Tujuan dari takhrij, yaitu:
·         Untuk mengetahui sumber dari suatu hadis, dan
·         Mengetahui kualitas dari suatu hadis, apakah dapat diterima (shahih atau hasan) atau ditolak (dha’if).
Manfaat takhrij banyak sekali’ diantaranya adalah:
Ø  Memperkenalkan sumber-sumber hadis, kitab-kitab asal dari suatu hadis beserta ulama yang meriwayatkannya.
Ø  Menambah perbedaharaan sanad hadis melalui kitab-kitab yang di tunjukannya.
Ø  Memperjelas keadaan sanad, sehingga dapat diketahui apakah munaqthi atau lainnya.
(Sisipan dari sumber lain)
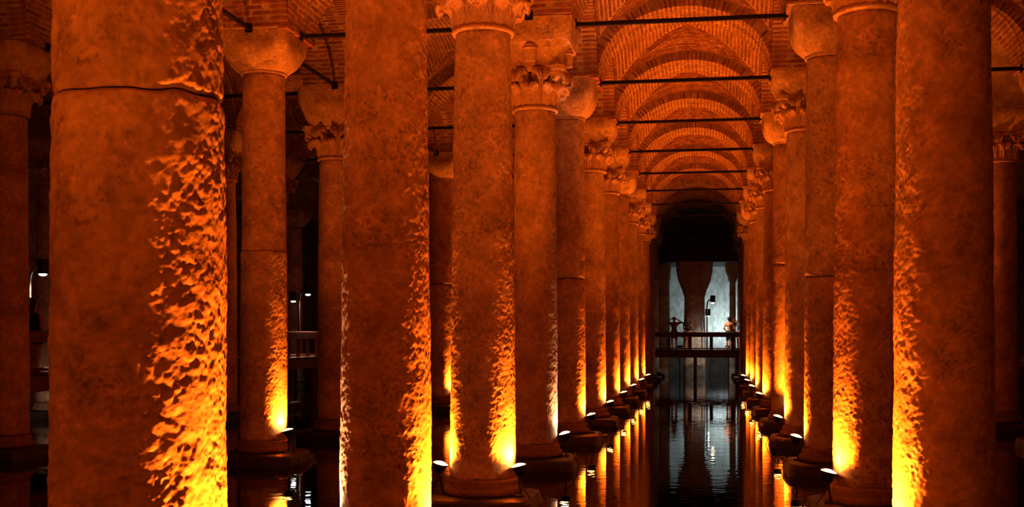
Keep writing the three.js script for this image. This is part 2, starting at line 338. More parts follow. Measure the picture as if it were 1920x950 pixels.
// acanthus leaf standing at the origin, its lobed head curling out to +z and drooping
function leafGeo(h, w0, out) {
  const path = new THREE.CatmullRomCurve3([V(0, 0, 0), V(0, h * 0.35, out * 0.06), V(0, h * 0.68, out * 0.20), V(0, h * 0.90, out * 0.50), V(0, h * 0.97, out * 0.80), V(0, h * 0.88, out * 1.0), V(0, h * 0.74, out * 0.98), V(0, h * 0.68, out * 0.88)]);
  const NT = 30, NS = 14, pos = [], idx = [];
  for (const back of [0, 1]) for (let j = 0; j <= NT; j++) {
    const t = j / NT, p = path.getPoint(t), d = path.getTangent(t), nz = V(0, -d.z, d.y);
    const lobe = Math.abs(Math.sin(t * Math.PI * 3.5)) ** 0.6, tip = Math.sqrt(clamp((1 - t) / 0.3, 0.03, 1)), w = w0 * (0.62 + 0.40 * lobe) * (1 + 0.12 * t) * tip;
    for (let i = 0; i <= NS; i++) {
      const s = -1 + 2 * i / NS, rib = 0.024 * Math.exp(-((s / 0.14) ** 2)) + 0.014 * Math.cos(s * 13) * (0.4 + 0.6 * lobe) - 0.055 * s * s + 0.03 * s ** 6 * lobe;
      const o = rib + 0.022 - (back ? 0.055 - 0.02 * s * s : 0);
      pos.push(s * w, p.y + nz.y * o + 0.02 * Math.abs(s) * (lobe - 0.5), p.z + nz.z * o);
    }
  }
  const K = (NT + 1) * (NS + 1), id = (b, j, i) => b * K + j * (NS + 1) + i;
  for (let j = 0; j < NT; j++) for (let i = 0; i < NS; i++) { idx.push(id(0, j, i), id(0, j, i + 1), id(0, j + 1, i + 1), id(0, j, i), id(0, j + 1, i + 1), id(0, j + 1, i)); idx.push(id(1, j, i), id(1, j + 1, i + 1), id(1, j, i + 1), id(1, j, i), id(1, j + 1, i), id(1, j + 1, i + 1)); }
  for (let j = 0; j < NT; j++) for (const [i, f] of [[0, 1], [NS, 0]]) { const a = id(0, j, i), b = id(0, j + 1, i), c = id(1, j + 1, i), d = id(1, j, i); f ? idx.push(a, b, c, a, c, d) : idx.push(a, c, b, a, d, c); }
  for (let i = 0; i < NS; i++) { const a = id(0, NT, i), b = id(0, NT, i + 1), c = id(1, NT, i + 1), d = id(1, NT, i); idx.push(a, b, c, a, c, d); }
  const g = new THREE.BufferGeometry(); g.setAttribute('position', new THREE.Float32BufferAttribute(pos, 3)); g.setIndex(idx);
  return boxUV(toCreasedNormals(g, 0.5));
}
const LEAF_LOW = leafGeo(0.34, 0.135, 0.21), LEAF_HIGH = leafGeo(0.60, 0.145, 0.27);
function voluteGeo() {                                         // scroll under a corner of the abacus, in the x-y plane
  const c = []; for (let i = 0; i <= 60; i++) { const a = i / 60 * Math.PI * 3.6, r = 0.115 * (1 - i / 75); c.push(V(Math.cos(a) * r, Math.sin(a) * r, 0)); }
  const t = new THREE.TubeGeometry(new THREE.CatmullRomCurve3(c), 60, 0.028, 6); t.scale(1, 1, 2.0);
  const s = bar([-0.36, -0.32, 0], [-0.1, -0.02, 0], 0.03, 0.045, 8); const e = new THREE.SphereGeometry(0.045, 10, 8);
  return boxUV(join([t, s, e]));
}
const VOLUTE = voluteGeo();
const ABACUS = (() => { const s = new THREE.Shape(), h = 0.60, k = 0.13, b = 0.09; s.moveTo(-h + b, -h); s.quadraticCurveTo(0, -h + 2 * k, h - b, -h); s.lineTo(h, -h + b); s.quadraticCurveTo(h - 2 * k, 0, h, h - b); s.lineTo(h - b, h); s.quadraticCurveTo(0, h - 2 * k, -h + b, h); s.lineTo(-h, h - b); s.quadraticCurveTo(-h + 2 * k, 0, -h, -h + b); s.closePath();
  const g = new THREE.ExtrudeGeometry(s, { depth: 0.07, bevelEnabled: true, bevelThickness: 0.015, bevelSize: 0.015, bevelSegments: 2, curveSegments: 12 }); g.rotateX(-Math.PI / 2); return boxUV(g.translate(0, 0.015, 0)); })();
const lathe = (pts, n = 40) => boxUV(new THREE.LatheGeometry(pts.map((p) => new THREE.Vector2(...p)), n));
const ROSETTE = boxUV(join([new THREE.CylinderGeometry(0.115, 0.10, 0.26, 20, 3).translate(0, -0.02, 0), new THREE.SphereGeometry(0.115, 20, 10).scale(1, 0.5, 1).translate(0, 0.11, 0), new THREE.TorusGeometry(0.112, 0.02, 8, 20).rotateX(Math.PI / 2).translate(0, 0.07, 0)]));

function corinthian(col, y, rt, k) {
  const H = 0.70;
  const bell = lathe([[rt - 0.03, -0.005], [rt + 0.045, 0], [rt + 0.055, 0.03], [rt + 0.035, 0.06], [rt - 0.02, 0.07], [rt - 0.03, 0.35], [rt + 0.03, 0.55], [rt + 0.12, H - 0.08], [0.05, H - 0.07]]);
  const cap = mesh('capital', bell, M.stone, col); cap.position.y = y; cap.rotation.y = rr(-0.06, 0.06);
  for (let i = 0; i < 8; i++) {
    const a = i / 8 * 2 * Math.PI, b = a + Math.PI / 8;
    const l = mesh('leaf', LEAF_LOW, M.stone, cap); l.position.set(Math.sin(a) * rt, 0.07, Math.cos(a) * rt); l.rotation.y = a;
    const h = mesh('leaf', LEAF_HIGH, M.stone, cap); h.position.set(Math.sin(b) * (rt - 0.01), 0.07, Math.cos(b) * (rt - 0.01)); h.rotation.y = b; h.scale.set(1, rr(0.93, 1), 1);
  }
  for (let i = 0; i < 4; i++) { const a = Math.PI / 4 + i * Math.PI / 2; const v = mesh('volute', VOLUTE, M.stone, cap); v.position.set(Math.cos(a) * 0.64, H - 0.14, -Math.sin(a) * 0.64); v.rotation.y = a; }
  const ab = mesh('abacus', ABACUS, M.stone, cap); ab.position.y = H - 0.08;
  const yb = y + H + 0.02, hh = YS - yb;
  const rings = k === 'boss' ? [[0, 0.56, 6], [0.06, 0.53, 6], [hh * 0.2, 0.52, 6], [hh * 0.38, 0.56, 7], [hh * 0.49, 0.64, 8], [hh * 0.50, 0.67, 12], [hh * 0.6, 0.69, 14], [hh * 0.72, 0.715, 14], [hh - 0.01, 0.73, 16]] : [[0, 0.52, 9], [0.06, 0.53, 9], [hh * 0.25, 0.58, 9], [hh * 0.5, 0.655, 10], [hh * 0.62, 0.685, 12], [hh - 0.01, 0.70, 14]];
  const imp = mesh('impost', loft(rings, 64, 0.008, y + col.position.z), M.stone, col); imp.position.y = yb;
  if (k === 'boss') for (let i = 0; i < 4; i++) { const b = mesh('boss', ROSETTE, M.stone, imp); b.rotation.y = i * Math.PI / 2; b.position.set(Math.sin(b.rotation.y) * 0.57, hh * 0.26, Math.cos(b.rotation.y) * 0.57); }
}
function cushion(col, y, rt, wide = 1) {
  const hh = YS - y - 0.01, k = hh / 0.74;
  const R = [[0, rt - 0.02, 2], [0.0, rt + 0.02, 2], [0.025, rt + 0.03, 2], [0.045, rt + 0.02, 2], [0.05, rt + 0.04, 2], [0.08, rt + 0.095, 2], [0.13, rt + 0.15, 2.1], [0.19, rt + 0.195, 2.5], [0.26, rt + 0.228, 3], [0.34, rt + 0.248, 3.8], [0.42, rt + 0.258, 5], [0.48, rt + 0.264, 8], [0.6, rt + 0.268, 11], [0.74, rt + 0.272, 14]].map(([a, b, p]) => [a * k, rt + (b - rt) * (b > rt + 0.06 ? wide : 1), p]);
  const c = mesh('capital', loft(R, 72, 0.007, y * 3 + col.position.z), M.stone, col); c.position.y = y;
}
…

Ø  Memperjelas hukum hadis dengan banyaknya riwayatnya, seperti hadis dha’if  melalui suatu riwayat, maka dengan takhrij kemungkinan akan didapati riwayatt lain yang dapat mengangkat status hadis tersebut kepada derajat yang lebih tinggi.
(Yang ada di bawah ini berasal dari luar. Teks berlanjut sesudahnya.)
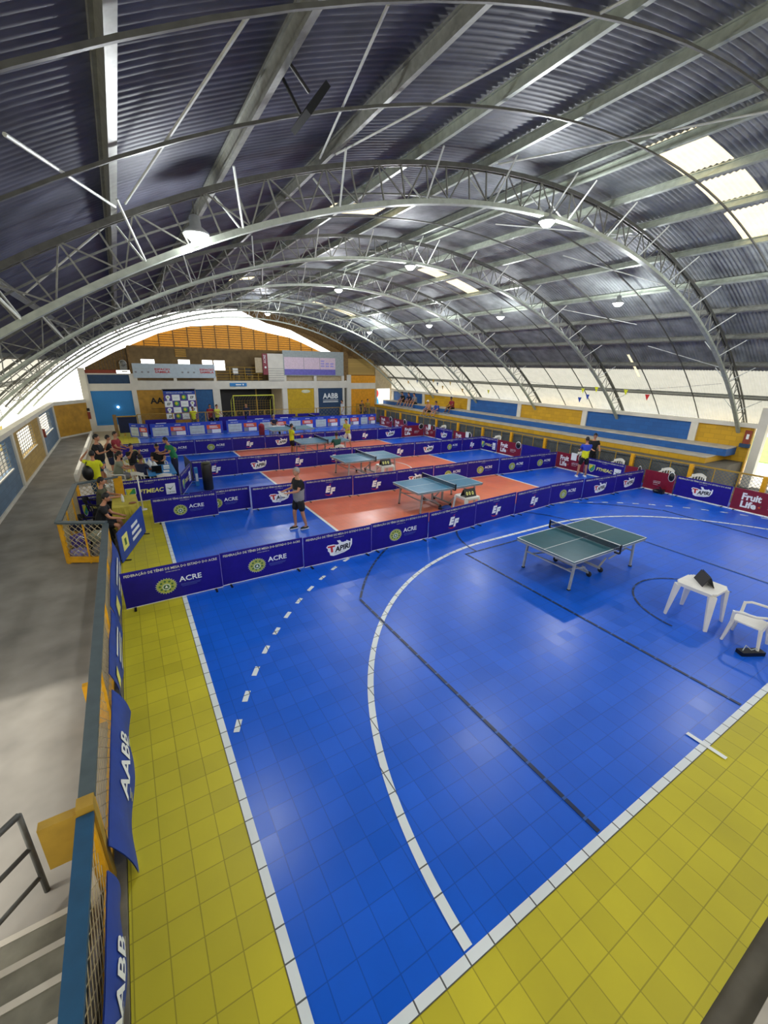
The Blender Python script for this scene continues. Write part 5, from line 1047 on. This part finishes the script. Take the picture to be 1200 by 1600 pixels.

Ø  Mengetahui pendapat-pendapat para ulama sekitar hukum hadits.
Ø  Memperjelas perawi hadits yang samar karena dengan adanya takhrij, dapat diketahui nama perawi yang sebenarnya secara lengkap.
Ø  Memperjelas perawi hadis yang tidak diketahui namanya melalui perbandingan di antara sanad-sanad
Ø  Dapat menfikan pemakaina “an” dalam periwayatan hadis oleh seorang perawi mudallis.
Ø  Dapat menghilangkan kemungkinan, terjadinya pencampuran riwayat.
Ø  Dapat membatasi nama perawi yang sebenarnya. Hal ini karena mungkin saja ada perawi-perawi yang mempunyai kesamaan gelar. Dengan adanya sanad yang lain, maka nama perawi itu akan menjadi jelas.
Di antara kitab-kitab yang dapat dijadikan pedoman dalam men-takhrij adalah:
Ushul al-Tahkrij wa Dirasat al-Asanid oleh Muhammad al-Thahan, Hushul al-Tafrij bi Ushul al-Takhrij oleh Ahmad ibn Muhammad al-Shiddiq al-Gharami, Thuruq takhrij Hadits Rasulullah SAW,Al-Mu’jamal-Mufahrasli Alfazh al-Hadits al-Nabawi oleh A.J Wensick,Miftah kunuz al-Sunnah, juga oleh A.J Wesinck.
Metode yang dapat dijadikan sebagai pedoman takhrij, yaitu sebagai berikut.
ü  Takhrij melalui lafaz pertama matan hadis
ü  Takhrij melalui kata-kata dalam matan hadis
ü  Takhrij melalui perawi hadis pertama
ü  Takhrij melalui tema hadis
ü  Takhrij melaui klasifikasi (status) hadis

Contoh kitab-kitab takhrij adalah sebagai berikut :
a.       Kitab takhrij yang disusun oleh Az-Zaila’y yang menerangkan derajat-derajat hadis yang terdapat dalam kitab Al-Hidayah.
b.      Takhrij Al-Hadits Al-Minhaj, yang disusun oleh Ibnu Mulaqqin, yang menerangkan derajat-derajat hadits dalam kitab Minhajuth Tholibin.
c.       Al-Mughni ‘an Haml al-Asfar, yang disusun oleh Al-Hafidz Al-Iraqy, yang menerangkan derajat hadis dalam kitab ihya’ Uumuddin.

V.      PENUTUP
            Demikian makalah ini kami buat, semoga dapat memberikan manfaat kepada pembaca pada umumnya, dan dapat memberikan memberikan pengertian suatu pemahaman kepada pemakalah secara khususnya.
Sekian dari kami apabila ada kesalahan atau kekuarangan dalam penulisan makalah ini, kritik dan saran yang membangun sangat kami harapkan. Kami ucapkan terimakasih atas perhatian pembaca.







[1] Sohari Sahrani, Ulumul Hadits, (Ghalia Indonesia: 2010) hlm 192-193.
[2] Nurudin ‘Itr, Ulumul Hadis, (Remaja Rosdakarya: 2012) hlm 201-202.
[3] Sohari Sahrani, Ulumul Hadits, (Ghalia Indonesia: 2010) hlm 185-202.
[4]  Teuku Muhammad Habsi ash-Shiddieqy, Sejarah & Pengantar ILMU HADITS, (Pustaka Rizki Putra: 2009) hlm 97.